Each week, I’ll pluck a random baseball card out of a pile of 1980s, 90s and 2000s cards I have at my desk, then write a quick little take on the player in question. This week’s entry: Jim Deshaies, pitcher, Houston Astros (Donruss 1988).

The Yankees career of Deshaies—upstate New York native and 21st-round pick in the 1982 draft—lasted all of two games and seven innings. The lefty made his MLB debut that season but managed only a pair of starts in early August before heading back down to the farm. He wouldn’t make another appearance in pinstripes: A year later, he was dealt to Houston for veteran knuckleballer Joe Niekro, who was then 40 years old and in his 19th major league season. Niekro’s contributions to the Yankees were minimal: a 4.58 ERA over 36 starts before being dumped on the Twins in ‘87. Deshaies, meanwhile, starred in the Astros’ rotation for the next six years.
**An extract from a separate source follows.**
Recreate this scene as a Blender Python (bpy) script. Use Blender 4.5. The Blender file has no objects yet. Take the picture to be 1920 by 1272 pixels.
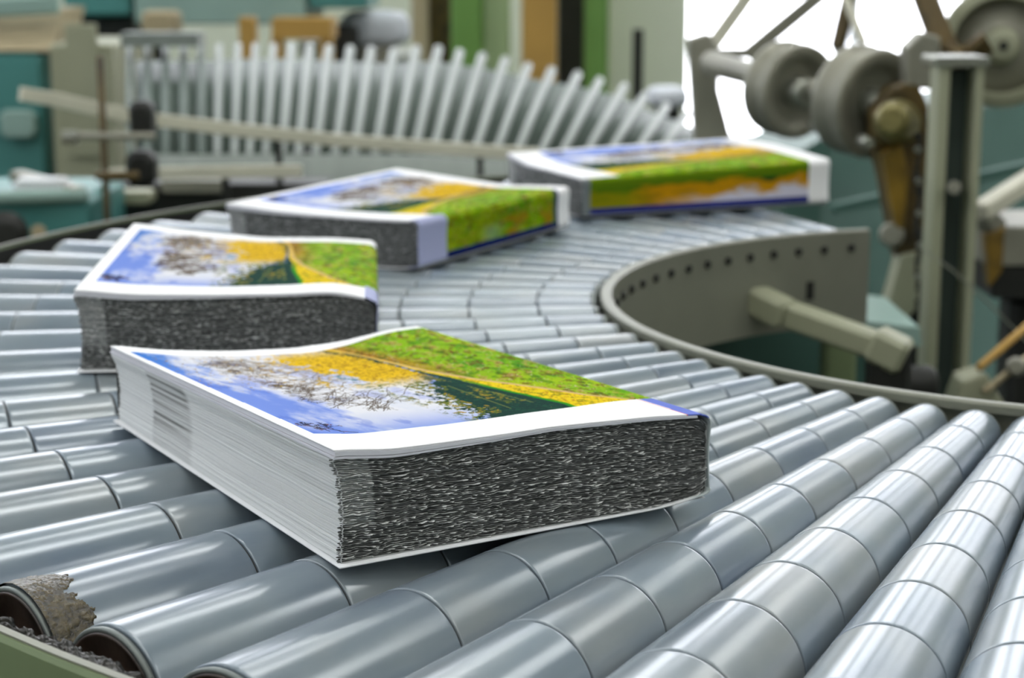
import bpy, bmesh, math, random
import numpy as np
from mathutils import Vector, Matrix
R = math.radians
random.seed(5)
S = 0.27                 # metres per fitted unit (camera height over the rollers)
ZC = 0.85                # height of the roller crests above the floor
F, PITCH = 3386.5, 0.20234
scene = bpy.context.scene
COL = scene.collection

# ------------------------------------------------------------------ helpers
def Wd(x, y, z): return Vector((x*S, y*S, ZC+z*S))
def P(px, py, D):
    """point of the place seen at photo pixel px,py at horizontal distance D (units)"""
    a = (px-960)/F; b = -(py-636)/F
    c, s = math.cos(PITCH), math.sin(PITCH)
    dy = c+b*s; dz = -s+b*c
    t = D/dy
    return Wd(a*t, D, 1+dz*t)

def lin(h):
    h = h.lstrip('#'); v = [int(h[i:i+2], 16)/255 for i in (0, 2, 4)]
    return [((c+0.055)/1.055)**2.4 if c > 0.04045 else c/12.92 for c in v]

def tag(o, label=None, cat=None, group=None, kind=None):
    if label: o['label'] = label
    if cat: o['category'] = cat
    if group: o['group'] = group
    if kind: o['kind'] = kind
    return o

def thing(name, label, cat, loc=(0, 0, 0), rotz=0, group=None):
    o = bpy.data.objects.new(name, None); COL.objects.link(o)
    o.location = loc; o.rotation_euler = (0, 0, rotz)
    o.empty_display_size = 0.02
    return tag(o, label, cat, group)

def copy_tree(o, parent=None):
    c = o.copy(); COL.objects.link(c)
    if parent: c.parent = parent
    for ch in o.children: copy_tree(ch, c)
    return c

class MB:
    def __init__(s): s.v = []; s.f = []; s.sm = []
    def add(s, vs, fs, smooth=False):
        n = len(s.v); s.v += [Vector(p) for p in vs]
        s.f += [tuple(i+n for i in f) for f in fs]; s.sm += [smooth]*len(fs)
        return s
    def frame(s, a, b, up=(0, 0, 1)):
        d = (Vector(b)-Vector(a)).normalized(); u = Vector(up)
        if abs(d.dot(u)) > .98: u = Vector((0, 1, 0))
        x = d.cross(u).normalized(); y = x.cross(d).normalized()
        return d, x, y
    def bar(s, a, b, w, h, up=(0, 0, 1), bev=0.15):
        """chamfered bar from a to b, w across, h along up"""
        a = Vector(a); b = Vector(b); d, x, y = s.frame(a, b, up)
        c = min(w, h)*bev
        prof = [(-w/2+c, -h/2), (w/2-c, -h/2), (w/2, -h/2+c), (w/2, h/2-c), (w/2-c, h/2), (-w/2+c, h/2), (-w/2, h/2-c), (-w/2, -h/2+c)]
        vs = []
        L = (b-a).length; cc = min(c, L*.2)
        for t, k in ((0, .0), (cc, 1), (L-cc, 1), (L, .0)):
            for (px, py) in prof:
                q = 1 if k else (1-cc/(max(w, h)/2) if max(w, h) > 0 else 1)
                vs.append(a+d*t+x*px*q+y*py*q)
        fs = [tuple(range(7, -1, -1)), tuple(range(24, 32))]
        for r in range(3):
            for i in range(8):
                j = (i+1) % 8
                fs.append((r*8+i, r*8+j, r*8+8+j, r*8+8+i))
        return s.add(vs, fs)
    def box(s, c, size, rotz=0, bev=0.06):
        c = Vector(c); m = Matrix.Rotation(rotz, 3, 'Z')
        ax = m @ Vector((0, size[1]/2, 0))
        return s.bar(c-ax, c+ax, size[0], size[2], bev=bev)
    def lathe(s, a, b, prof, n=32, smooth=True, caps=True, up=(0, 0, 1)):
        """prof = [(t along a-b in 0..1, radius)]"""
        a = Vector(a); b = Vector(b); d, x, y = s.frame(a, b, up); L = (b-a).length
        vs = []
        for t, r in prof:
            for i in range(n):
                an = 2*math.pi*i/n
                vs.append(a+d*t*L+x*r*math.cos(an)+y*r*math.sin(an))
        fs = []
        for k in range(len(prof)-1):
            for i in range(n):
                j = (i+1) % n
                fs.append((k*n+i, k*n+j, k*n+n+j, k*n+n+i))
        s.add(vs, fs, smooth)
        if caps:
            m = len(prof)-1
            s.f.append(tuple(range(len(s.v)-len(vs)+n-1, len(s.v)-len(vs)-1, -1))); s.sm.append(False)
            s.f.append(tuple(range(len(s.v)-n, len(s.v)))); s.sm.append(False)
        return s
    def cyl(s, a, b, r, r2=None, n=24):
        r2 = r if r2 is None else r2
        L = (Vector(b)-Vector(a)).length; e = min(.2, .1*max(r, r2)/L)
        return s.lathe(a, b, [(0, r*.9), (e, r), (1-e, r2), (1, r2*.9)], n)
    def ribbon(s, pts, w, h, up=(0, 0, 1), n=None):
        """continuous bar along a polyline"""
        pts = [Vector(p) for p in pts]; vs = []; fs = []
        for i, p in enumerate(pts):
            a = pts[max(0, i-1)]; b = pts[min(len(pts)-1, i+1)]
            d, x, y = s.frame(a, b, up)
            c = min(w, h)*.2
            for (px, py) in [(-w/2+c, -h/2), (w/2-c, -h/2), (w/2, -h/2+c), (w/2, h/2-c), (w/2-c, h/2), (-w/2+c, h/2), (-w/2, h/2-c), (-w/2, -h/2+c)]:
                vs.append(p+x*px+y*py)
        m = len(pts)
        for k in range(m-1):
            for i in range(8):
                j = (i+1) % 8; fs.append((k*8+i, k*8+j, k*8+8+j, k*8+8+i))
        fs += [tuple(range(7, -1, -1)), tuple(range(m*8-8, m*8))]
        return s.add(vs, fs)
    def prism(s, pts, vec):
        """polygon extruded by vec"""
        pts = [Vector(p) for p in pts]; n = len(pts); v = Vector(vec)
        fs = [tuple(range(n)), tuple(range(2*n-1, n-1, -1))]
        for i in range(n):
            j = (i+1) % n; fs.append((i, i+n, j+n, j))
        return s.add(pts+[p+v for p in pts], fs)
    def build(s, name, mat, parent=None, bevel=0, sub=0):
        me = bpy.data.meshes.new(name)
        off = Vector((0, 0, 0))
        if parent is not None:
            q = parent
            while q is not None: off += q.location; q = q.parent
        me.from_pydata([tuple(p-off) for p in s.v], [], s.f)
        me.polygons.foreach_set('use_smooth', s.sm)
        bm = bmesh.new(); bm.from_mesh(me); bmesh.ops.recalc_face_normals(bm, faces=bm.faces); bm.to_mesh(me); bm.free()
        me.materials.append(mat); me.update()
        o = bpy.data.objects.new(name, me); COL.objects.link(o)
        if parent is not None: o.parent = parent
        if bevel:
            b = o.modifiers.new('bevel', 'BEVEL'); b.width = bevel; b.segments = 2; b.limit_method = 'ANGLE'
        return o

# ------------------------------------------------------------------ materials
def mat(name, hexc, rough=.5, metal=0, var=.12, scale=8, bump=0, hex2=None, spec=.5, stretch=None, rvar=.1):
    m = bpy.data.materials.new(name); m.use_nodes = True
    nt = m.node_tree; b = nt.nodes['Principled BSDF']
    tc = nt.nodes.new('ShaderNodeTexCoord'); mp = nt.nodes.new('ShaderNodeMapping')
    nt.links.new(tc.outputs['Object'], mp.inputs[0])
    if stretch: mp.inputs['Scale'].default_value = stretch
    nz = nt.nodes.new('ShaderNodeTexNoise'); nz.inputs['Scale'].default_value = scale; nz.inputs['Detail'].default_value = 6
    nt.links.new(mp.outputs[0], nz.inputs['Vector'])
    cr = nt.nodes.new('ShaderNodeValToRGB'); c = lin(hexc)
    c2 = lin(hex2) if hex2 else [x*(1-2*var) for x in c]
    cr.color_ramp.elements[0].position = .3; cr.color_ramp.elements[1].position = .7
    cr.color_ramp.elements[0].color = (*c2, 1); cr.color_ramp.elements[1].color = (*c, 1)
    nt.links.new(nz.outputs['Fac'], cr.inputs[0]); nt.links.new(cr.outputs[0], b.inputs['Base Color'])
    b.inputs['Metallic'].default_value = metal; b.inputs['Specular IOR Level'].default_value = spec
    mr = nt.nodes.new('ShaderNodeMapRange'); mr.inputs['To Min'].default_value = max(.02, rough-rvar); mr.inputs['To Max'].default_value = min(1, rough+rvar)
    nt.links.new(nz.outputs['Fac'], mr.inputs[0]); nt.links.new(mr.outputs[0], b.inputs['Roughness'])
    if bump:
        bp = nt.nodes.new('ShaderNodeBump'); bp.inputs['Strength'].default_value = bump; bp.inputs['Distance'].default_value = .002
        nt.links.new(nz.outputs['Fac'], bp.inputs['Height']); nt.links.new(bp.outputs[0], b.inputs['Normal'])
    return m

def emit(name, hexc, k):
    m = bpy.data.materials.new(name); m.use_nodes = True; nt = m.node_tree
    b = nt.nodes['Principled BSDF']; b.inputs['Base Color'].default_value = (*lin(hexc), 1)
    b.inputs['Emission Color'].default_value = (*lin(hexc), 1); b.inputs['Emission Strength'].default_value = k
    return m

def attr_mat(name, rough, spec=.4, bumpscale=0):
    m = bpy.data.materials.new(name); m.use_nodes = True; nt = m.node_tree
    b = nt.nodes['Principled BSDF']; a = nt.nodes.new('ShaderNodeAttribute'); a.attribute_name = 'print'
    nt.links.new(a.outputs['Color'], b.inputs['Base Color'])
    b.inputs['Roughness'].default_value = rough; b.inputs['Specular IOR Level'].default_value = spec
    return m

def roller_mat():
    m = bpy.data.materials.new('roller_plastic'); m.use_nodes = True; nt = m.node_tree
    N = nt.nodes.new; L = nt.links.new
    b = nt.nodes['Principled BSDF']
    tc = N('ShaderNodeTexCoord'); oi = N('ShaderNodeObjectInfo')
    ad = N('ShaderNodeVectorMath'); ad.operation = 'ADD'
    cm = N('ShaderNodeCombineXYZ'); mu = N('ShaderNodeMath'); mu.operation = 'MULTIPLY'; mu.inputs[1].default_value = 37
    L(oi.outputs['Random'], mu.inputs[0]); L(mu.outputs[0], cm.inputs[0]); L(mu.outputs[0], cm.inputs[2])
    L(tc.outputs['Object'], ad.inputs[0]); L(cm.outputs[0], ad.inputs[1])
    # broad tone
    n1 = N('ShaderNodeTexNoise'); n1.inputs['Scale'].default_value = 14; n1.inputs['Detail'].default_value = 3
    mp = N('ShaderNodeMapping'); mp.inputs['Scale'].default_value = (.5, 1, 1); L(ad.outputs[0], mp.inputs[0]); L(mp.outputs[0], n1.inputs['Vector'])
    cr = N('ShaderNodeValToRGB'); e = cr.color_ramp.elements
    e[0].position = .3; e[0].color = (*lin('#64758a'), 1); e[1].position = .7; e[1].color = (*lin('#92979a'), 1)
    x = e.new(.5); x.color = (*lin('#7b8a97'), 1)
    L(n1.outputs['Fac'], cr.inputs[0])
    # each sleeve its own tone
    hs = N('ShaderNodeHueSaturation'); mr0 = N('ShaderNodeMapRange'); mr0.inputs['To Min'].default_value = .88; mr0.inputs['To Max'].default_value = 1.1
    L(oi.outputs['Random'], mr0.inputs[0]); L(mr0.outputs[0], hs.inputs['Value']); L(cr.outputs[0], hs.inputs['Color'])
    # pale scuffs
    n2 = N('ShaderNodeTexNoise'); n2.inputs['Scale'].default_value = 60; n2.inputs['Detail'].default_value = 4; n2.inputs['Roughness'].default_value = .6
    mp2 = N('ShaderNodeMapping'); mp2.inputs['Scale'].default_value = (.35, 1, 1); L(ad.outputs[0], mp2.inputs[0]); L(mp2.outputs[0], n2.inputs['Vector'])
    r2 = N('ShaderNodeValToRGB'); r2.color_ramp.elements[0].position = .0; r2.color_ramp.elements[1].position = 1
    L(n2.outputs['Fac'], r2.inputs[0])
    mx = N('ShaderNodeMix'); mx.data_type = 'RGBA'; mx.inputs['B'].default_value = (*lin('#b9bfbd'), 1)
    sc = N('ShaderNodeMath'); sc.operation = 'MULTIPLY'; sc.inputs[1].default_value = .3; L(r2.outputs[0], sc.inputs[0]); L(sc.outputs[0], mx.inputs['Factor'])
    L(hs.outputs[0], mx.inputs['A']); L(mx.outputs['Result'], b.inputs['Base Color'])
    mr = N('ShaderNodeMapRange'); mr.inputs['To Min'].default_value = .19; mr.inputs['To Max'].default_value = .265
    L(n1.outputs['Fac'], mr.inputs[0]); L(mr.outputs[0], b.inputs['Roughness'])
    b.inputs['Specular IOR Level'].default_value = .9; b.inputs['IOR'].default_value = 1.6
    b.inputs['Metallic'].default_value = .12
    bp = N('ShaderNodeBump'); bp.inputs['Strength'].default_value = .05; bp.inputs['Distance'].default_value = .001
    n3 = N('ShaderNodeTexNoise'); n3.inputs['Scale'].default_value = 70; n3.inputs['Detail'].default_value = 3
    mp3 = N('ShaderNodeMapping'); mp3.inputs['Scale'].default_value = (.04, 1, 1); L(ad.outputs[0], mp3.inputs[0]); L(mp3.outputs[0], n3.inputs['Vector'])
    cr.color_ramp.interpolation = 'LINEAR'; r2.color_ramp.interpolation = 'LINEAR'
    return m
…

That kind of result was common for the 1980s Yankees, who constantly gave away young players in exchange for name-brand veterans who were past their primes. A 1989 Newsday story noted the long list of fresh-faced hurlers drafted by New York but finding success elsewhere: Deshaies, Jose Rijo, Al Leiter, Doug Drabek, Eric Plunk. “If you struggle early, you’re under a microscope,” Deshaies said. “If they think you can pitch in the big leagues, they run you out of there.”

The problem at the time was the blustering George Steinbrenner, forever impatient when it came both to winning and the timeline for prospects to turn into stars. Deshaies was but one of many casualties of the decade or so during which Steinbrenner was the final decision-maker for the team. Not coincidentally, that stretch was one of the least productive in franchise history.

That came to a halt with Steinbrenner’s suspension in 1990, which lasted until ’93 and bought the Yankees’ front office time to accumulate prospects without worrying they’d be traded in a fit of pique for a washed-up former All-Star. That was too late to save the likes of Deshaies, but it was the path that led to Derek Jeter, Mariano Rivera and the rest of the core that would turn the Yankees into a juggernaut.